Once all five questions have clear answers, the conversation becomes far more concrete.
Why I rarely use structured notes
I am an investment advisor. I sell information, judgment, and experience – not products. My fee is roughly 1% of client capital annually, fully transparent and contractually documented. I receive virtually nothing from product distribution. If that ever occurs, the compensation is fully disclosed when received and offset against future advisory fees. That changes the equation entirely.
When a client says: “I want 8–10% in dollars without major drawdowns”, I do not open a structured note catalogue. I start by asking about time horizon, acceptable risk, life objectives, and the broader portfolio context.
In most cases, similar risk/return characteristics can be achieved using combinations of equities, bonds, and ETFs – more cheaply, and under terms everyone understands.
Complexity in a structured note does not equal additional return.
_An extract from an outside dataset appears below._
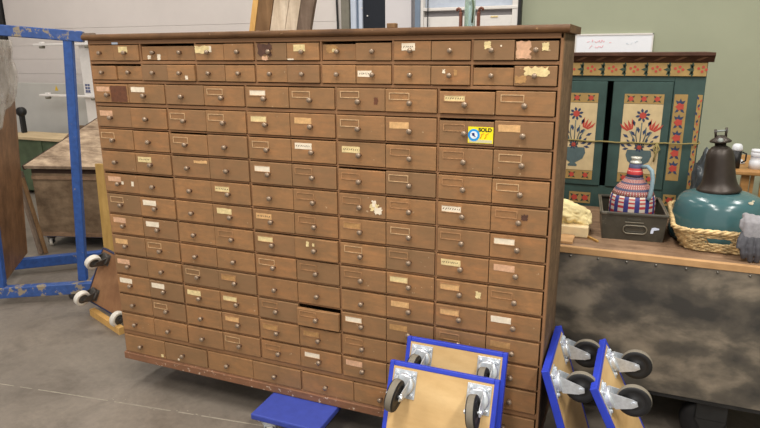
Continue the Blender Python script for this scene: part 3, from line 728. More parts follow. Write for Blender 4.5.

What the note reliably provides is a healthy fee for the bank and a sense of “exclusivity” for the client. That exclusivity is expensive. Partly because its cost never appears clearly on the statement.
Banks and brokers are not acting out of malice. That is simply how their business model works.
If you already own a structured note
If your portfolio contains a structured note purchased one or several years ago through a Russian or international bank or brokerage, this is not a catastrophe. And not a reason to panic.
It is simply a reason to understand what you actually own. Under which scenarios does the note work in your favor? Under which does it not? What is the real embedded fee? How does current market reality interact with the product terms?
This is exactly what we do with clients as part of a second-opinion review. No theatrical “your banker misled you” accusations. No pressure tactics like “sell this immediately.” Just an honest external assessment of the assets you already hold – and whether they still align with your financial objectives.
Because you were never expected to know all of this in advance. The industry is designed so that you would not. But now, you do.